Since writing about her experience, Mohan has been inundated with similar stories from other women. “I think the dynamic of a woman alone on the street while a man is feeling powerful in a vehicle is probably quite key,” she adds. “Road running in a busy area, like I tend to do, is probably the safest for women in terms of not being physically attacked, so we have to make a choice to go through being verbally abused, or run in more isolated areas where there are greater risks. It feels very unfair.”

It can be almost impossible to know how to react in these situations. While my confronting approach felt more satisfying than ignoring the catcallers – there’s an impulse to hold them to account – it only exacerbated the anxiety I experienced afterwards and made me feel more unsafe. That’s not to say there aren’t other ways to do this that might work.
“There are some academics who argue that the way out of it is for women to learn self-defence,” says Katarina Polonska, a social scientist from Oxford University who studies gender dynamics. “But that’s problematic and puts the onus on women, so it’s not a viable solution to me. What I have learnt to do is stop, turn round, and stare at them.”

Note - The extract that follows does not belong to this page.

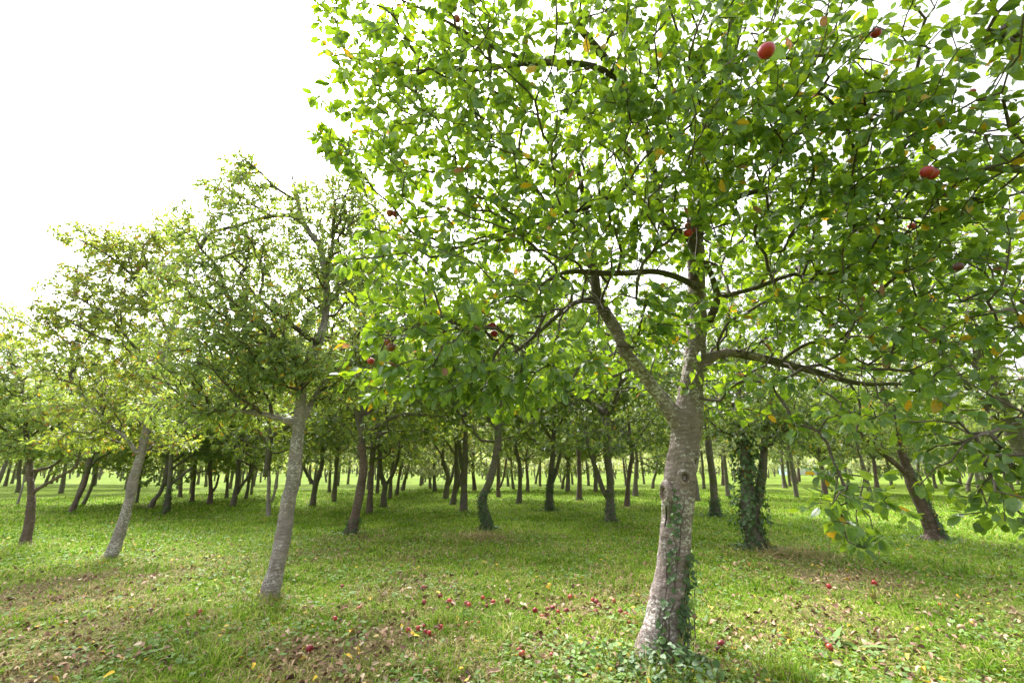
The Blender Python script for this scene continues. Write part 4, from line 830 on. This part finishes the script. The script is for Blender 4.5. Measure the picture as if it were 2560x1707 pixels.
OT = [
 ('thick reddish-brown apple trunk leaning right behind the pale pinkish tree', [(876, 1334), (889, 1283), (901, 1225), (909, 1170), (903, 1110)], 30, 1, 'm', 'bark_red', (), ('sparse ivy at the base of the reddish-brown leaning trunk', .35, 160, .35)),
 ('straight dark slim apple tree right of the reddish-brown leaning trunk', [(923, 1285), (925, 1240), (928, 1200), (931, 1140)], 18, 0, 'm', 'bark_red', ()),
 ('V-forked ivy-footed apple tree at the left side of the mown avenue', [(958, 1267), (960, 1235), (963, 1215), (952, 1180), (949, 1115)], 18, 2, 'g', 'bark_far', ([(963, 1215), (980, 1188), (994, 1149), (1000, 1110)],)),
 ('slim apple trunk just right of the V-forked tree by the avenue', [(975, 1246), (977, 1205), (982, 1160)], 11, 3, 'g', 'bark_far', ()),
 ('right-leaning apple tree of the avenue, left side, second beyond the V-forked tree', [(992, 1238), (996, 1205), (1004, 1160)], 10, 0, 'f', 'bark_far', ()),
 ('right-leaning apple tree of the avenue, left side, third beyond the V-forked tree', [(1006, 1226), (1012, 1200), (1022, 1165)], 10, 3, 'f', 'bark_far', ()),
 ('crooked ivy-wrapped apple tree with a kinked trunk in mid grass', [(1220, 1325), (1212, 1285), (1205, 1248), (1222, 1208), (1235, 1160), (1246, 1095)], 25, 1, 'd', 'bark_far', (), ('ivy wrapping the kinked trunk in mid grass', 1.0, 750, .25)),
 ('straight grey-brown apple tree left of the kinked ivy-wrapped one', [(1159, 1279), (1160, 1230), (1162, 1170), (1163, 1100)], 19, 4, 'd', 'bark_far', ([(1160, 1190), (1152, 1150), (1148, 1100)],)),
 ('leaning forked apple tree of the avenue, right side', [(1132, 1262), (1136, 1230), (1141, 1195), (1140, 1150)], 15, 3, 'g', 'bark_far', ([(1137, 1235), (1147, 1212), (1155, 1180)],)),
 ('dark apple trunk leaning over the avenue with a long left fork', [(1115, 1246), (1117, 1215), (1120, 1190), (1107, 1150)], 14, 2, 'g', 'bark_far', ([(1116, 1225), (1128, 1198), (1136, 1160)],)),
 ('small dark apple trunk at the far right side of the avenue', [(1088, 1228), (1086, 1205), (1085, 1170)], 11, 0, 'f', 'bark_far', ()),
 ('tiny leaning apple trunk near the end of the avenue', [(1076, 1221), (1074, 1200), (1072, 1175)], 8, 1, 'f', 'bark_far', ()),
 ('reddish V-stemmed apple tree right behind the kinked ivy-wrapped one', [(1246, 1243), (1245, 1215), (1246, 1165), (1244, 1120)], 11, 3, 'g', 'bark_red', ([(1249, 1218), (1258, 1195), (1266, 1145)],)),
 ('slender bent apple tree with thick top right of the kinked one', [(1297, 1258), (1300, 1215), (1299, 1165), (1289, 1120)], 14, 5, 'd', 'bark_far', ()),
 ('slim red-brown apple trunk right of the slender bent one', [(1319, 1229), (1319, 1200), (1316, 1165)], 9, 2, 'g', 'bark_red', ()),
 ('shaggy apple tree with leafy ivy shoots halfway up its trunk', [(1373, 1275), (1374, 1230), (1377, 1185), (1385, 1120)], 19, 4, 'd', 'bark_far', ([(1376, 1215), (1390, 1180), (1402, 1130)],), ('leafy ivy shoots around the shaggy trunk in mid orchard', 1.5, 650, .3)),
 ('short apple trunk with hanging leaves left of the tall straight one', [(1419, 1229), (1420, 1195), (1421, 1160)], 12, 0, 'm', 'bark_far', ()),
 ('tall straight grey apple trunk with ivy skirt between shaggy and forked trees', [(1448, 1250), (1449, 1205), (1448, 1160), (1445, 1090)], 14, 1, 'd', 'bark_red', (), ('flat ivy skirt around the tall straight grey trunk', .15, 120, .7)),
 ('dark apple tree with long left stem splitting low, left of the big trunk', [(1527, 1305), (1525, 1250), (1525, 1195), (1517, 1130), (1516, 1070)], 24, 4, 'd', 'bark_far', ([(1520, 1245), (1508, 1225), (1487, 1165), (1470, 1110), (1462, 1060)],), ('thin ivy on the dark trunk with the long left stem', .8, 260, .2)),
 ('distant apple trunk seen between the long left stem and its dark trunk', [(1489, 1229), (1489, 1195), (1488, 1160)], 11, 3, 'g', 'bark_far', ()),
 ('slim apple tree close left of the big trunk with dead grass at its foot', [(1567, 1267), (1569, 1230), (1572, 1195), (1580, 1140)], 15, 2, 'd', 'bark_red', ()),
 ('upright apple trunk right behind the slim tree left of the big trunk', [(1588, 1240), (1589, 1205), (1592, 1150)], 14, 0, 'm', 'bark_far', ()),
 ('grey left-leaning apple trunk close right of the big trunk', [(1743, 1252), (1739, 1215), (1733, 1170), (1728, 1120)], 17, 5, 'm', 'bark_far', ()),
 ('near-black straight apple tree on a spreading ivy mat right of the big trunk', [(1789, 1292), (1786, 1250), (1783, 1200), (1776, 1150), (1770, 1100)], 25, 4, 'd', 'bark_far', (), ('spreading ivy mat at the foot of the near-black trunk', .6, 600, .65)),
 ('short reddish apple trunk between the near-black and bushy trees', [(1809, 1212), (1808, 1185), (1806, 1155)], 12, 3, 'm', 'bark_red', ()),
 ('slender grey apple tree with ivy foot right of the bushy ivy trunk', [(1963, 1220), (1958, 1190), (1954, 1150), (1953, 1110)], 12, 1, 'm', 'bark_far', ()),
 ('slim red apple trunk before the pale blue shed', [(1997, 1204), (1996, 1175), (1995, 1140)], 10, 2, 'm', 'bark_red', ()),
 ('leaning brown apple trunk behind the drooping branch at right', [(2063, 1236), (2058, 1200), (2052, 1160)], 15, 4, 'd', 'bark_red', ()),
 ('brown apple trunk left of the ivy-sided right trunk, half hidden by leaves', [(2195, 1236), (2190, 1200), (2186, 1160)], 15, 0, 'd', 'bark_red', ()),
 ('right-leaning dark apple trunk left of the third front tree', [(178, 1279), (196, 1240), (212, 1206), (222, 1160)], 19, 1, 'm', 'bark_red', ()),
 ('dark apple trunk hidden behind the right-leaning one left of the third front tree', [(206, 1262), (220, 1237), (232, 1205), (238, 1170)], 13, 0, 'm', 'bark_far', ()),
 ('thin pale leaning apple trunk at the far left', [(44, 1259), (51, 1235), (57, 1215), (62, 1170)], 8, 2, 'm', 'bark_pink', ()),
 ('low strongly leaning apple trunk right of the third front tree', [(375, 1269), (386, 1248), (400, 1232), (415, 1190)], 17, 3, 'm', 'bark_far', ()),
 ('ivy-footed apple tree with a stout bare right arm', [(415, 1285), (420, 1240), (424, 1210), (427, 1160), (428, 1110)], 17, 4, 'd', 'bark_far', ([(424, 1212), (445, 1195), (462, 1182), (480, 1168)],), ('dark ivy on the trunk with the stout bare right arm', .9, 320, .3)),
 ('slim apple trunk just right of the third front tree', [(341, 1257), (345, 1235), (349, 1210), (352, 1180)], 10, 5, 'm', 'bark_far', ()),
 ('apple trunk standing alone right of the bare-armed ivy tree', [(450, 1243), (452, 1215), (454, 1180)], 11, 0, 'm', 'bark_far', ()),
 ('slim apple trunk behind the lone one right of the bare-armed tree', [(476, 1235), (478, 1210), (480, 1180)], 7, 3, 'g', 'bark_far', ()),
 ('dark apple trunk halfway between bare-armed and pale pinkish trees', [(480, 1253), (483, 1225), (486, 1195), (488, 1160)], 11, 1, 'm', 'bark_red', ()),
 ('short apple trunk forking into two low arms', [(524, 1260), (527, 1230), (526, 1205), (524, 1170)], 14, 2, 'g', 'bark_red', ([(529, 1232), (540, 1215), (548, 1185)],)),
 ('small dark apple trunk between the low-armed and slanting ones', [(566, 1245), (568, 1220), (569, 1190)], 10, 0, 'g', 'bark_far', ()),
 ('apple trunk with a slanting pale right arm', [(582, 1267), (588, 1235), (593, 1205), (596, 1160)], 17, 4, 'd', 'bark_far', ([(592, 1235), (605, 1212), (622, 1190), (632, 1175)],)),
 ('leaning dark apple trunk right of the slanting pale arm', [(614, 1248), (619, 1225), (624, 1190)], 10, 3, 'm', 'bark_far', ()),
 ('thin apple trunk second right of the slanting pale arm', [(628, 1238), (630, 1215), (632, 1185)], 8, 5, 'g', 'bark_far', ()),
 ('two-stemmed slender apple tree left of the pale pinkish trunk', [(672, 1292), (671, 1250), (672, 1205), (668, 1165)], 13, 2, 'm', 'bark_pink', ([(678, 1255), (688, 1225), (695, 1180)],)),
 ('Y-forked dark apple tree right of the pale pinkish trunk', [(781, 1266), (785, 1235), (791, 1205), (803, 1170), (806, 1150)], 17, 5, 'm', 'bark_far', ([(788, 1212), (772, 1192), (760, 1165), (768, 1140)],)),
 ('small apple trunk right of the Y-forked dark one', [(823, 1231), (824, 1205), (825, 1180)], 10, 0, 'g', 'bark_far', ()),
 ('straight slim apple trunk left of the reddish-brown leaning one', [(835, 1254), (838, 1220), (840, 1180), (841, 1150)], 12, 1, 'm', 'bark_far', ()),
 ('small dark apple trunk seen left of the avenue behind the straight dark slim one', [(943, 1232), (944, 1210), (945, 1180)], 9, 3, 'g', 'bark_far', ()),
 ('thin apple trunk right of the avenue behind the straight grey-brown tree', [(1187, 1226), (1185, 1205), (1182, 1175)], 11, 0, 'g', 'bark_red', ()),
 ('thin apple trunk between reddish V-stemmed and slender bent trees', [(1283, 1223), (1281, 1200), (1278, 1170)], 8, 2, 'f', 'bark_far', ()),
]
for k, r in enumerate(OT):
    lab, path, w, var, lf, bk, st = r[:7]
    Yb = ground(*path[0])[1]
    sc = 1.0 + .16 * min(max((21 - Yb) / 6, 0), 1)
    orchard_tree(lab, path, w, var + k, lf, bk, st, sc, 'apple trees of the orchard behind', r[7] if len(r) > 7 else None)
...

Polonska, who is also a relationships coach, is an avid runner herself, and once tried this approach. She noticed how the perpetrator simply turned round and started to walk away from her. “My next move would have been to keep watching them, maintain eye contact, and then – had they tried to come closer to me – I would have just said, ‘You will not come nearer to me.’ These [actions] show that you aren’t someone that is going to take bulls*** and you’re going to confront them. But it requires a lot of strength and will.”

It’s good advice. But for some, it might be easier said than done. It’s impossible to know how you’ll react in the moment; whenever I’m catcalled, even if it’s just a wolf whistle, it immediately has a deep psychological impact on me.

I suddenly feel hyper-aware of my physical vulnerabilities and the potential dangers I could be exposed to at any moment. It is, and always will be, very unsettling, regardless of how many times it happens.

Major campaigns and law changes are helpful, of course, but I also have some doubts. I’m not entirely sure how easy it is to charge someone who catcalled you out of a fast-moving car, whose number plate you haven’t had time to memorise because you’re too stunned by what they’ve just said to you.

Perhaps the only way forward is to educate on the realities of what women go through each time they step outside to go for a run. I’m not sure any of the men I know have ever even had to consider any of this. If they did, or had at least learnt about sexual harassment in school, maybe it wouldn’t happen quite as much.